By sector, manufacturing output regained its footing with a 5.6% YoY gain in Q3 after struggling near the zero mark in the prior two quarters, while services sector output (43% share of GDP) rose 6.2% YoY, about the same as in Q2.
Data released for September showed some encouraging signs that activities may have turned around as performances improved on a monthly basis.
Exports expanded in September after six consecutive months of decline, with a reading of 4.6% year over year.
Imports also showed a similar trend, gaining 2.6% YoY in September after 10 straight months of decline.
In response, industrial output rose 5.1% YoY in September, its best performance since November 2022, as the manufacturing sector recorded its fourth consecutive month of year-on-year increases in output.
This development is also reflected in the purchasing manager index (PMI) data, where Vietnam’s manufacturing PMI recorded its first expansion (above 50) in August at 50.5 after struggling in the contraction zone (below 50) in the prior 5 months.
One reason that conditions are likely to improve further is the continued inflow of foreign investment into Vietnam.
Despite a backdrop of weak growth prospects and poor export performances much of the year, foreign enterprises continued to commit to the country in the current wave of de-globalization, de-risking, and supply chain shifts.
Vietnam’s realized (or disbursed) foreign direct investment (FDI) rose for the fourth straight month in September with a 2.2% YoY YTD gain at US$15.9 billion, compared to the 1.3% YoY increase in August YTD and the 17.2% rise in the January-Sep period in 2022.

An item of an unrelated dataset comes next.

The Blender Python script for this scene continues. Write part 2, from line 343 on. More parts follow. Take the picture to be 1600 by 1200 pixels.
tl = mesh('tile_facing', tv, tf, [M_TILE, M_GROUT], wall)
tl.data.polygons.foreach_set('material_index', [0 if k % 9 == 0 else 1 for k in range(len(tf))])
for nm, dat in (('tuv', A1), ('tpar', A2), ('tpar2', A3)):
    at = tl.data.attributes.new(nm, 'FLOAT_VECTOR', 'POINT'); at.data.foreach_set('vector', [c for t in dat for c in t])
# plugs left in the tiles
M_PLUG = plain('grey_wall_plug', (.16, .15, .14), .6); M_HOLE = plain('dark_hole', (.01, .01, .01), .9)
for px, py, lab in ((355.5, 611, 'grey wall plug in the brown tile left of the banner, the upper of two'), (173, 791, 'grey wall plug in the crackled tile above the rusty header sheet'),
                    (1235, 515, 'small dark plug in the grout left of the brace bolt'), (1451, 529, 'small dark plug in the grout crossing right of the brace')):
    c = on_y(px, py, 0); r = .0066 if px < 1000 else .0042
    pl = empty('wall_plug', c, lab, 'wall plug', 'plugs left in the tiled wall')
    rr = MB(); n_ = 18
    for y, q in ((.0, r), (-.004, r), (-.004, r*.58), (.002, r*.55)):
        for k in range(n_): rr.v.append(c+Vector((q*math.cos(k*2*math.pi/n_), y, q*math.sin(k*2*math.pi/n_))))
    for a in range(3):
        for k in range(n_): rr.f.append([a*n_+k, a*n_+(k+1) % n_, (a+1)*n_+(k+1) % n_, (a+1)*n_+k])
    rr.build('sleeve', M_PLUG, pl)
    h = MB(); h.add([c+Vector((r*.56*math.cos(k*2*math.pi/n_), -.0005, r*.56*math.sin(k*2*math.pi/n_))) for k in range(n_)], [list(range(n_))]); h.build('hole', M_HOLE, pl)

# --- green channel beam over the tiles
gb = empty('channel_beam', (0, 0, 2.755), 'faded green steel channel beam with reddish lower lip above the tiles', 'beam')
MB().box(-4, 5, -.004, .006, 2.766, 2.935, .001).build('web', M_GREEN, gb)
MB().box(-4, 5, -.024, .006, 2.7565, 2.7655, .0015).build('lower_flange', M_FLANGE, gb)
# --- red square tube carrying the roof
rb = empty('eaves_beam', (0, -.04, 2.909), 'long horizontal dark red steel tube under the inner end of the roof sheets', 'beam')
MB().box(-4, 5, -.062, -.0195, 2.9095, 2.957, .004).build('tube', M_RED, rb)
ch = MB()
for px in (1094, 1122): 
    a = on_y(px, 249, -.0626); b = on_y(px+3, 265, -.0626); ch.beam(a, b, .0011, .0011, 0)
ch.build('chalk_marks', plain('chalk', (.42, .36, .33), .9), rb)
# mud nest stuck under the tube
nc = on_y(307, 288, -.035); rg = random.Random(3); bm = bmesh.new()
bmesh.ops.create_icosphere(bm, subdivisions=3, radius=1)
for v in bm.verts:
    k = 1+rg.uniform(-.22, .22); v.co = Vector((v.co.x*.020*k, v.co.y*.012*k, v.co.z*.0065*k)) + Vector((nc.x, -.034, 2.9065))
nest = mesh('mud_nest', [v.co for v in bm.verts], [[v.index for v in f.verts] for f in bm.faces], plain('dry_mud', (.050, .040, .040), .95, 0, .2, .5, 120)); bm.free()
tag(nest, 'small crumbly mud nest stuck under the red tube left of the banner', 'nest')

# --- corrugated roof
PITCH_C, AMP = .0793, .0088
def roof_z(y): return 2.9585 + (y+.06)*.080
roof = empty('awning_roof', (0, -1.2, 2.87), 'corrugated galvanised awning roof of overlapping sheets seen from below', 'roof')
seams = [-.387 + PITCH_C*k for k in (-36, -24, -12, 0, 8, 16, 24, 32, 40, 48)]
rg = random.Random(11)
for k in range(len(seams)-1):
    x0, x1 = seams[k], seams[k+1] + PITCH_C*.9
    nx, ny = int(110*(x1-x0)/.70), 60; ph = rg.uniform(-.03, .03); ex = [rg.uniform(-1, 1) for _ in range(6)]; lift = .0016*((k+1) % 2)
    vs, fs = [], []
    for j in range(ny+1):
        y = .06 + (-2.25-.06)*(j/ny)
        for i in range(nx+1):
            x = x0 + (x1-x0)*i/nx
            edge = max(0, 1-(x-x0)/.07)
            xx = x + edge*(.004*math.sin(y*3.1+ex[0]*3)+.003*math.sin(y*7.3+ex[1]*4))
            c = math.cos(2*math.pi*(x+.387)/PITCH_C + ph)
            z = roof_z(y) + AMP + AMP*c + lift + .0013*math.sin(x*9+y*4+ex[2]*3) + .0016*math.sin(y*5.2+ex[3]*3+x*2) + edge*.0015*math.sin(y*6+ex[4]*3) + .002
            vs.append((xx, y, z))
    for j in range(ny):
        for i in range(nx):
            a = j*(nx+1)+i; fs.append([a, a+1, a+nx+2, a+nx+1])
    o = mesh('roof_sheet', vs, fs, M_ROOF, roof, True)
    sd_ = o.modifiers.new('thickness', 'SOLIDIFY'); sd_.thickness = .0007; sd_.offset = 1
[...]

If the run rate continues at the same pace, full-year inflows of FDI are likely to match the value of $19.7 billion in 2021, which is a considerable achievement considering the current circumstances that are dominated by uncertainty, inflation pressures, and weakened confidence.
Pledged FDI gained 7.7% year-on-year in September at $20.2 billion, exceeding the $18.8 billion recorded in the same period in 2022.
Singapore was the biggest source of registered FDI at $4 billion, followed by China ($2.9 billion).
The manufacturing sector remained the top destination, attracting more than $14 billion YTD, a gain of 15.5% YoY.
In the domestic arena, consumer spending seemed to have regained its momentum, with overall retail trade expanding 9.4% year on year in September after hovering below 7% in the prior 3 months and for its best month since April.
Retail sales gained 7.4% year over year in September, the biggest gain since April, while accommodation and services trade output surged 34.7% in September after moving around the 5-10% range in the prior 4 months, suggesting that tourism activities are picking up speed.
In the first nine months of 2023, Vietnam’s economy expanded by 4.24% year on year, which is an improvement compared to 3.72% in the first half of 2023, but only at half of the pace of 8.85% YoY in the same period in 2022.
This means that the official growth target of 6.5% is increasingly out of reach. To hit the official target, Vietnam’s Q4 growth rate will need to be at least 12%, which is unlikely in the current environment without sharp improvements in the underlying demand.
Despite firmer growth in Q3, the drag from the first half of the year remains significant.
As such, UOB is adjusting lower Vietnam’s full year growth forecast to 5% (from 5.2% previously), with the assumption of further acceleration of real GDP growth in this year’s last quarter at 7% YoY, compared to the prior forecast of 7.6%.
This would still require that activities and orders be picked up quickly in the coming months.
Traditionally, Q4 is the best-performing quarter in any given year in Vietnam, though the base effect will play a disproportionately large role in 2023 due to the exceptionally strong year in 2022.
With that in mind, UOB planned to trim further its forecasts with 3/4 of the year already passed. It maintains the 2024 projection at 6%.
In view of the subpar economic performance, the State Bank of Vietnam (SBV) responded swiftly by cutting its refinancing rate by a cumulative 150 basis points by June 2023 to 4.5%.
While we still see prospects for another 100-bps rate cut (to 3.5%), the timing has been shifted to this year’s last quarter instead, with greater uncertainty as the central bank balances growth and inflation risks.
Inflation rates have turned higher in recent months, and the risks are that upward pressures on consumer prices could intensify ahead given the recent increases in food and energy prices as a result of output cuts by key oil producers, ongoing conflict between Russia and Ukraine, as well as climate and weather changes.
According to UOB, it is keeping the forecasts of Vietnam’s CPI inflation at 3.9% for 2023; the latest reading of 3.7% YoY for September is well above this year’s low of 2% (June 2023) and edging closer to the official target of 4.5%.
As such, UOB’s call for a further SBV rate cut in Q4 remains shrouded in uncertainty.